I’ll only add that Francisco and Ramirez have genuine, “swing and miss” type stuff. Collins finally has the weapons to match up in specific circumstances—and this group will prove to be the real strength of this team. 

I’d like to award them plus-10 wins, but since much of the bullpen’s good work goes toward helping the starting rotation, and is represented in the plus six above—I’ll whittle it down to plus five.

So if you tally it up, we’ve got (plus 24) wins over last year’s team—even after losing Reyes and Beltran’s nine. I’ll be the first to admit that much of my analysis has been through rose-colored glasses and assumes that most—if not all of the upside is met. This has not happened in years past, and there are sure to be some bumps in the road. 
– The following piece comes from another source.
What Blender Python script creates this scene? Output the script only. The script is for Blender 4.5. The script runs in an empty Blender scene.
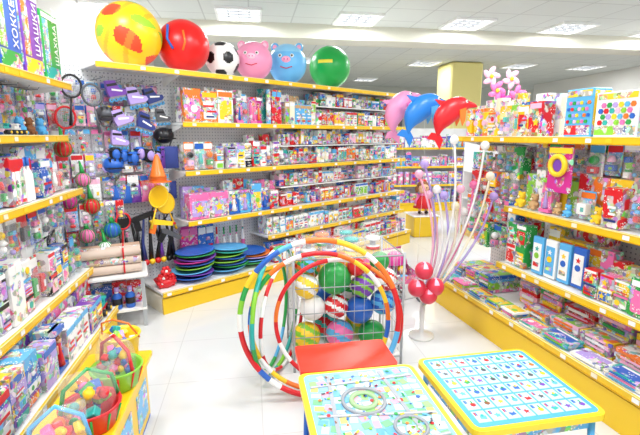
import bpy, math, random
from mathutils import Matrix, Vector
random.seed(11)
U=random.uniform; CH=random.choice; RR=random.random
sc=bpy.context.scene
sc.view_settings.view_transform='Standard'
sc.view_settings.look='None'
I4=Matrix.Identity(4)
def hx(s):
    o=[]
    for i in (0,2,4):
        c=int(s[i:i+2],16)/255
        o.append(c/12.92 if c<=0.04045 else ((c+0.055)/1.055)**2.4)
    return tuple(o)
C=dict(red='dc2028',orange='f47a28',yellow='fbd22c',gold='f4c010',green='2ca44c',lime='8acc3c',teal='2cb0a8',blue='2a66c4',sky='5cb4ea',navy='2c3c82',purple='7c44b4',lilac='b8a0e4',pink='f074b0',lpink='f8bcd6',magenta='d03090',white='f7f7f5',cream='f5ebd0',grey='b0b4b8',dgrey='56585e',black='1a1a1e',brown='8c5834',tan='cca472',skin='eebb94')
C={k:hx(v) for k,v in C.items()}
def P(s): return [C[k] for k in s.split()]
BR=P('red orange yellow green lime teal blue sky lilac pink lpink white white white red blue yellow white')
PK=P('pink lpink magenta lilac white sky white white red blue')
PB=P('blue sky white red yellow white white teal orange white')
PW=P('white white red cream sky red yellow lpink white')
PY=P('yellow gold orange lime white cream red sky blue')

# ------------------------------------------------------------ materials
def newmat(n):
    m=bpy.data.materials.new(n); m.use_nodes=True
    nt=m.node_tree; b=nt.nodes['Principled BSDF']; return m,nt,b
def simple(n,col,rough=.5,metal=0,emit=0):
    m,nt,b=newmat(n); b.inputs['Base Color'].default_value=(*col,1); b.inputs['Roughness'].default_value=rough; b.inputs['Metallic'].default_value=metal
    if emit:
        b.inputs['Emission Color'].default_value=(*col,1); b.inputs['Emission Strength'].default_value=emit
    return m
def m_attr(n,rough,metal=0):
    m,nt,b=newmat(n); a=nt.nodes.new('ShaderNodeAttribute'); a.attribute_name='Col'
    nt.links.new(a.outputs['Color'],b.inputs['Base Color']); b.inputs['Roughness'].default_value=rough; b.inputs['Metallic'].default_value=metal; return m
def m_print():
    m,nt,b=newmat('printed_packaging'); N=nt.nodes.new; L=nt.links.new
    a=N('ShaderNodeAttribute'); a.attribute_name='Col'
    tc=N('ShaderNodeTexCoord')
    v=N('ShaderNodeTexVoronoi'); v.inputs['Scale'].default_value=38; L(tc.outputs['Object'],v.inputs['Vector'])
    sp=N('ShaderNodeSeparateColor'); L(v.outputs['Color'],sp.inputs[0])
    cb=N('ShaderNodeCombineColor'); cb.mode='HSV'; L(sp.outputs[0],cb.inputs[0]); L(sp.outputs[2],cb.inputs[1])
    mr=N('ShaderNodeMapRange'); mr.inputs['To Min'].default_value=.25; mr.inputs['To Max'].default_value=1.0; L(sp.outputs[1],mr.inputs['Value']); L(mr.outputs[0],cb.inputs[2])
    no=N('ShaderNodeTexNoise'); no.inputs['Scale'].default_value=13; no.inputs['Detail'].default_value=1; L(tc.outputs['Object'],no.inputs['Vector'])
    r=N('ShaderNodeMapRange'); r.inputs['From Min'].default_value=.49; r.inputs['From Max'].default_value=.53; r.inputs['To Max'].default_value=.88; L(no.outputs['Fac'],r.inputs['Value'])
    mx=N('ShaderNodeMix'); mx.data_type='RGBA'; L(r.outputs['Result'],mx.inputs['Factor']); L(a.outputs['Color'],mx.inputs[6]); L(cb.outputs[0],mx.inputs[7])
    v2=N('ShaderNodeTexVoronoi'); v2.inputs['Scale'].default_value=85; L(tc.outputs['Object'],v2.inputs['Vector'])
    n2=N('ShaderNodeTexNoise'); n2.inputs['Scale'].default_value=17; L(tc.outputs['Object'],n2.inputs['Vector'])
    lt=N('ShaderNodeMath'); lt.operation='LESS_THAN'; lt.inputs[1].default_value=.34; L(v2.outputs['Distance'],lt.inputs[0])
    gt=N('ShaderNodeMath'); gt.operation='GREATER_THAN'; gt.inputs[1].default_value=.54; L(n2.outputs['Fac'],gt.inputs[0])
    mu=N('ShaderNodeMath'); mu.operation='MULTIPLY'; L(lt.outputs[0],mu.inputs[0]); L(gt.outputs[0],mu.inputs[1])
    m2=N('ShaderNodeMix'); m2.data_type='RGBA'; L(mu.outputs[0],m2.inputs['Factor']); L(mx.outputs[2],m2.inputs[6]); m2.inputs[7].default_value=(.9,.9,.88,1)
    L(m2.outputs[2],b.inputs['Base Color']); b.inputs['Roughness'].default_value=.3
    return m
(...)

But, there will certainly be fewer than the past two seasons. So to appease all the pessimists, I won’t credit the Mets with the plus-24 wins they stand to gain if everything goes exactly according to plan. 
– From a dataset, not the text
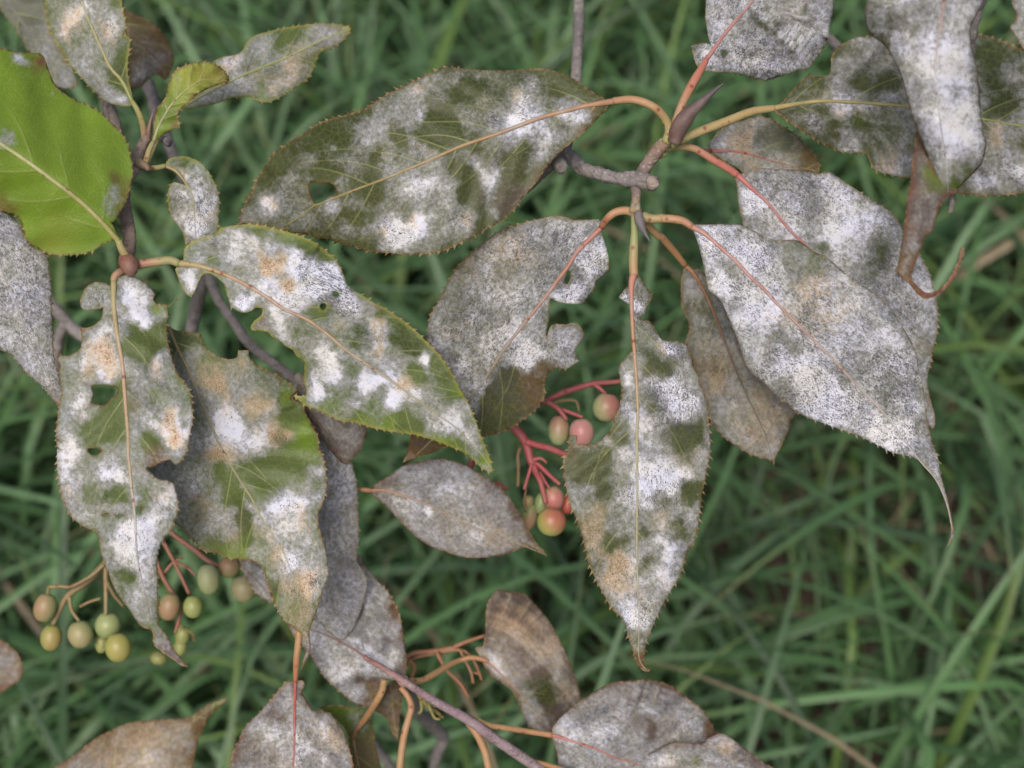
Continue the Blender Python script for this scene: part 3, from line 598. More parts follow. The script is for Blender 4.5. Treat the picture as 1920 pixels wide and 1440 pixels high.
leaf(right, 'olive and grey leaf running off the right edge behind the hanging leaf', '@c 610,560 640,540 700,470 760,410 ~780,390! 800,400 850,405 890,390 900,350! 900,310 920,260 980,220 1040,195 ^1090,192 1200,180 1400,150 1640,178 1700,182 1760,200 1850,235 1920,270 ~2050,330 2200,480 2300,650 2200,850 2050,980 ^1920,1020 1850,1030 1750,1035 1600,1030 ~1500,1000 1400,980 1310,940 ^1260,940 1200,920 1130,900 ~1100,850 1085,815 ^1040,815 960,805 900,780 830,750 760,700 700,660 ~640,620 605,590',
     '@c 600,572 720,550 850,535 1000,540 1150,550 1310,565 1500,600 1700,630 1920,670 2200,720',
     '@c m920,370,60,.5 m1010,250,80,.3 m950,480,90,.3 m800,630,60,.8 m960,590,60,.6 m970,760,60,.7 m1080,590,50,.6 m1230,850,100,.5 m1150,800,60,.2 m860,600,50,-.5 m920,700,50,-.6 m1070,440,60,-.7 m1050,620,50,-.5 m830,450,50,-.4 m1120,280,40,.4 m1200,520,40,.5 m1200,470,50,-.7 m1250,700,60,-.2 m1800,850,60,.7 m1700,960,70,.7 m1740,310,80,-.5 m1800,540,90,-.8 m1750,420,60,-.4 m1850,640,80,-.2 m1740,700,60,.4 m1860,900,70,.5 m1000,430,40,-.3'
     ' o840,490,60,.6 o940,600,40,.5 o1200,840,90,.7 o1060,580,40,.4 o1150,460,60,.4 o1740,700,60,.6 k800,650,70,.9 k970,760,50,.6 k1100,580,60,.4 k1800,900,140,.6 k960,490,60,.3 g1060,600,60,.8 D1800,400,200,.6',
     d=(.412, .418, .425, .43), slope=(4, 5), wave=4, nwave=4, quilt=.9, base='olive', cov=.36, var=.4, org=.22, spk=.05, edge='rust', tooth=4.5, ribw=(10, 3), ribc=[(.46, .34, .14), (.40, .33, .12), (.30, .32, .08), (.3, .34, .1)],
     petiole=('@c 600,572 480,590 350,640 220,690 130,725 50,765', [.410, .408, .407, .406], [13, 16, 17, 18, 20], [(.44, .30, .13), (.48, .32, .14), (.46, .32, .14), (.36, .32, .12)]), streak=.3)

leaf(right, 'small rounded brown-grey leaf behind the upper node', '@c 250,775 290,710 350,660 430,635 ^520,615 590,635 650,670 720,720 780,780 830,850 ~835,910 800,940 720,930 620,960 520,960 450,930 400,890 340,860 290,820',
     '@c 260,800 380,800 480,820 580,850 700,880 825,905', '@c m590,740,80,-.6 m780,850,90,-.9 m660,780,60,-.3 B800,850,110,.9 o420,720,90,.6 o480,840,60,.5 m340,780,60,.3 m480,700,60,.2 k420,700,70,.3', d=(.425, .43, .433), slope=(4, 4), wave=1.5, base='grey', cov=.58, var=.25, org=.35, spk=.15, edge='brown', tooth=4, ribw=(8, 2), ribc=[(.55, .13, .12), (.42, .16, .12), (.3, .25, .1)],
     petiole=('@c 262,800 220,797 190,792', [.420, .412], [8, 9], [(.55, .13, .12), (.55, .14, .12)]))

# ================================================================== blurred branch at the upper right, nearer the camera
upper = thing('shrub_branch', 'nearest branch at the top right with a folded drooping leaf hanging in front', 'branch', P(1790, -60, .36))
j = leaf(upper, 'folded white mildewed leaf drooping in the foreground at upper right', '@c 1085,-200 1085,-80 1090,0 1075,60 1085,130 1110,185 1180,240 1240,340 1280,450 1310,560 1350,680 1400,800 1430,900 1450,1000 1480,1050 1560,1010 1650,920 1700,860 1722,760 1700,680 1690,560 1680,440 1665,330 1640,210 1645,130 1680,60 1710,0 1730,-80 1760,-200',
     '@c 1520,-200 1500,-60 1490,60 1470,180 1460,250 1450,400 1470,600 1500,800 1520,1020',
     '@c m1200,120,60,-.6 m1280,80,50,-.4 m1350,60,40,-.3 m1300,250,60,.3 m1500,350,150,.4 m1550,650,160,.5 m1560,1000,90,-1.1 m1650,900,60,-.6 m1560,500,50,-.3 m1630,640,60,-.4 m1330,150,30,-.4 m1450,650,60,.3 g1560,960,150,.9 G1500,1020,60,.7 P1330,640,60 B1350,720,60 m1600,200,60,.2 m1190,220,50,-.5', d=(.352, .354, .358, .366), slope=(8, 9), wave=4, nwave=5, quilt=.8, base='olive', cov=.72, var=.25, org=.12, spk=.1, edge='red', tooth=0, ribw=(6, 1), ribc=[(.48, .25, .2), (.5, .3, .26), (.6, .55, .58), (.5, .5, .5), (.5, .5, .5)], streak=.35, margin_cov=-.35, vein_sp=90, edgecurl=2)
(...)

Instead, I’m going to pare it down. It’s more than reasonable to assume Alderson and Collins get at least half of what they hope for in 2012. Even at that level, the Mets can achieve 89 (77 plus 12) wins. I don’t see 89 taking the division—unless they can get most of them against division rivals.  
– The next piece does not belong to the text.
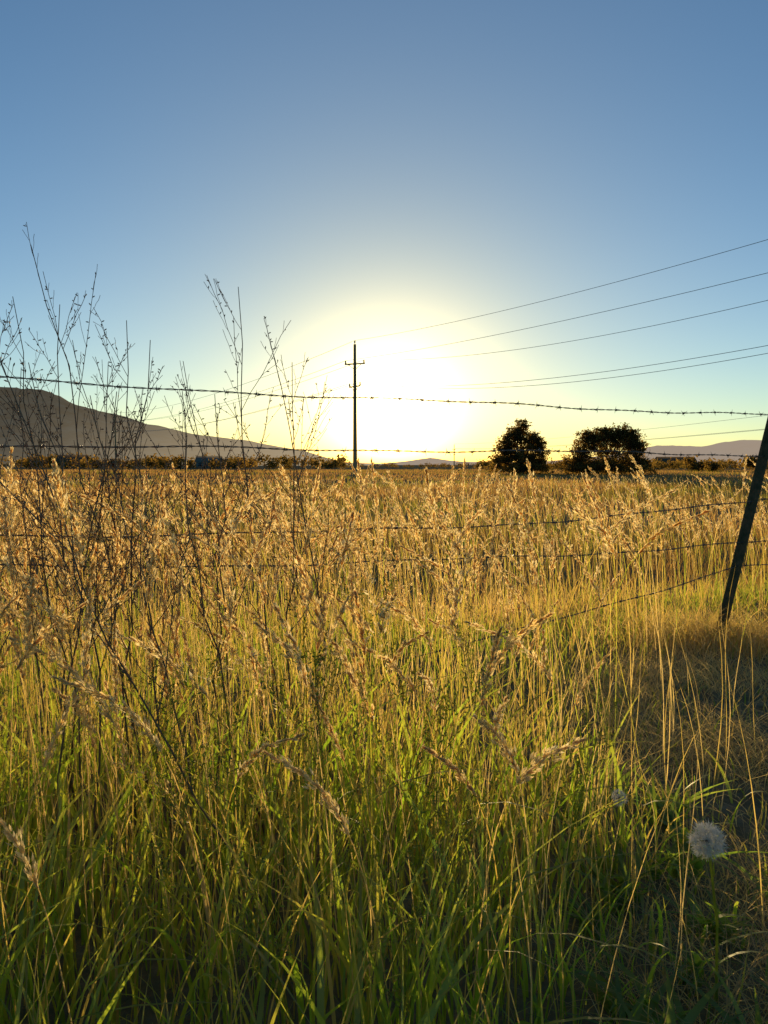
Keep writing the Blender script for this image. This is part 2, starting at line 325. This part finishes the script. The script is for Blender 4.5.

We won’t have to wait long to see as 15 of their first 23 games are against the NL East. If they can just win a few of those series, the ceiling gets moved dramatically upward. Even if they don’t, I’m hard pressed to find too many NL teams surpassing 90 wins this season—and this should be good enough to keep them in contention for the playoff race. 

If they achieve anything beyond 50 percent of their upside, we’re looking at better than 90 wins, and the first playoff game ever at Citi Field.

The way this 2012 Mets team is built, they are no longer laden with malcontents-wasting energy on contract worries and personal image. These Mets are a combination of young players trying to make an impression and veterans with something to prove. 

They’re a group that can play their hearts out without fear of disappointing—as there are no real expectations. Collins will command a lot more authority. He can mold this team the way he wants. All this makes them very dangerous.

The bottom line is that this team deserves much more credit than they are being given right now.  They have the roster, makeup, manager and GM that can get more out of a hampered payroll than most others. 

They have a legitimate shot at shocking everyone and becoming the Cinderella team of 2012—but that’s not highly likely. What is likely is that they contend for a playoff spot into the final days of the season and the Mets' faithful return in droves—providing the organization with the incentive to improve even further. 

If a “money ball” guru like Alderson can put up a contender with the limited resources the Mets have currently, imagine what he can do with some deeper pockets in a market like New York.